Pamuk’s Istanbul

824338An unexpected window into a world and a point of view I could never have imagined — I like it when books do that. This is about a decaying city, a falling-apart and burning-down city, and yet a vibrant one. A life spent almost in one place, written from the same building where he grew up. It is about surviving and continuing on after the end of empire, this Turkish word of huzun (apologies that I don’t have the special characters to write this correctly) and I couldn’t help but compare it to Gilroy’s work on melancholy, while he has much more literary comparisons. But it is a fascinating wander through a city, a world, a language, a childhood. Some things I liked:

In Turkish we have a special tense that allows us to distinguish hearsay from what we’ve seen with our own eyes; when we are relating dreams, fairy tales, or past events we could not have witnessed…(8)

This made me think of Trouillot, how our language forms our ways of thinking of the past, and this is particularly interesting in thinking of history as both its events and its narration…

These are nothing like the remains of great empires to be seen in Western cities, preserved like museums of history and proudly displayed. The people of Istanbul simply carry on with their lives amongst the ruins. Many Western writers and travellers find this charming. But for the city’s more sensitive and attuned residents, these ruins are reminders that the present city is so poor and confused that it can never again dream of rising to the same heights of wealth, power and culture. It is no more possible to take pride in these neglected dwellings, in which dirt, dust and mud have blended into their surroundings, than it is to rejoice in the beautiful old wooden houses that as a child I watched burn down one by one (91).

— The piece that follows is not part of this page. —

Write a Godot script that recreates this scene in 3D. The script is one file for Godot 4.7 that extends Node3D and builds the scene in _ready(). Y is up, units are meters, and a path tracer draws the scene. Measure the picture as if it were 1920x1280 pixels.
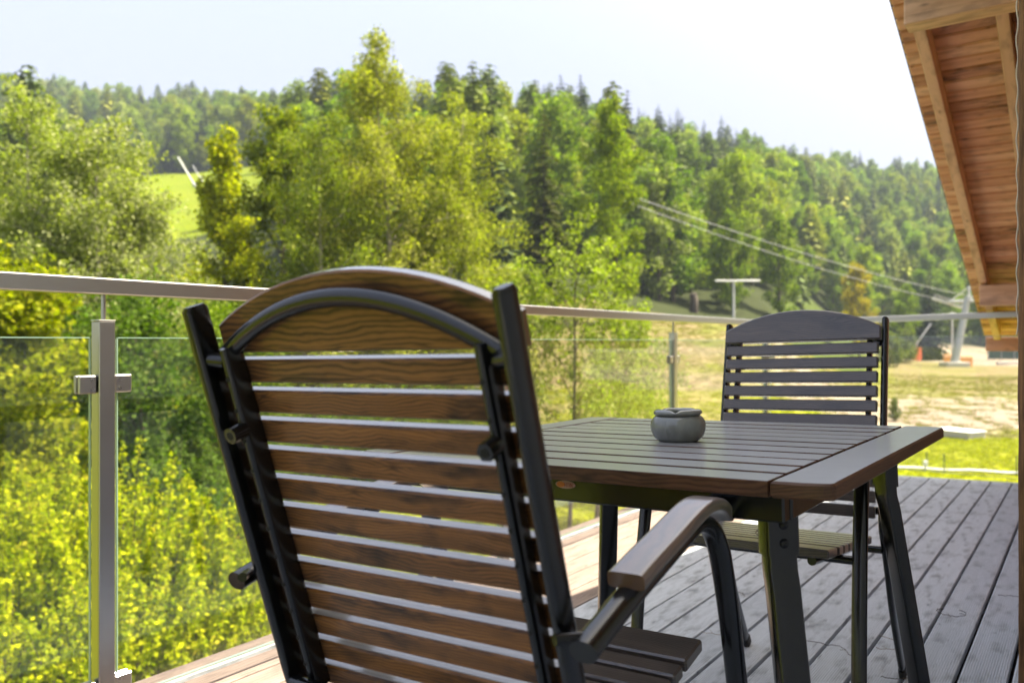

There is much here about the gaze, about being caught between East and West yet uncaught…

Why this fixation with the thoughts of Western travellers, what they did on visits to the city, what they wrote to their mothers? It’s partly that many times I’ve identified with a number of them (Nerval, Flaubert, de Amicis) and…it was by falling under their influence and arguing with them by turns that I forged my own identity. It’s also because so few of Istanbul’s own writers have paid their city any attention whatsoever.

Whatever we call it — false consciousness, fantasy, or old-style ideology — there is, in each of our heads, a half legible, half secret text that makes sense of what we’ve done in life. And for each of us in Istanbul, a large section of this text is given over to what Western observers have said about us. For people like me, Istanbullus with one foot in this culture and one in the other, the ‘Western traveller’ is often not a real person — he can be my own creation, my fantasy, even my own reflection. But being unable to depend on tradition alone as my text, I am grateful to the outsider who can offer me a complementary vision…So whenever I sense the absence of Western eyes, I become my own Westerner.

Istanbul has never been the colony of the Westerners who wrote about it, drew it, filmed it, and that is why I am not perturbed by (260) the use Western travellers have made of my past and my history and their construction of the exotic. Indeed, I find their fears ad dreams beguiling — as exotic to me as ours are to them — and I don’t look to them of entertainment or to see the city through their eyes, but also to enter into the full-formed world they’ve conjured up (261).

From one empire to another perhaps, lacking this colonial relationship, though surely more power dynamics are at work here? But I’ve been thinking a lot about this. One last quote:

Was this the secret of Istanbul — that beneath its grand history, its living poverty, its outward-looking monuments ad its sublime landscapes, its poor hid the city’s soul inside a fragile web? But here we have come full circle, for anything we say about the city’s essence, says more about our own lives and our own states of mind. The city has no centre other than ourselves (316).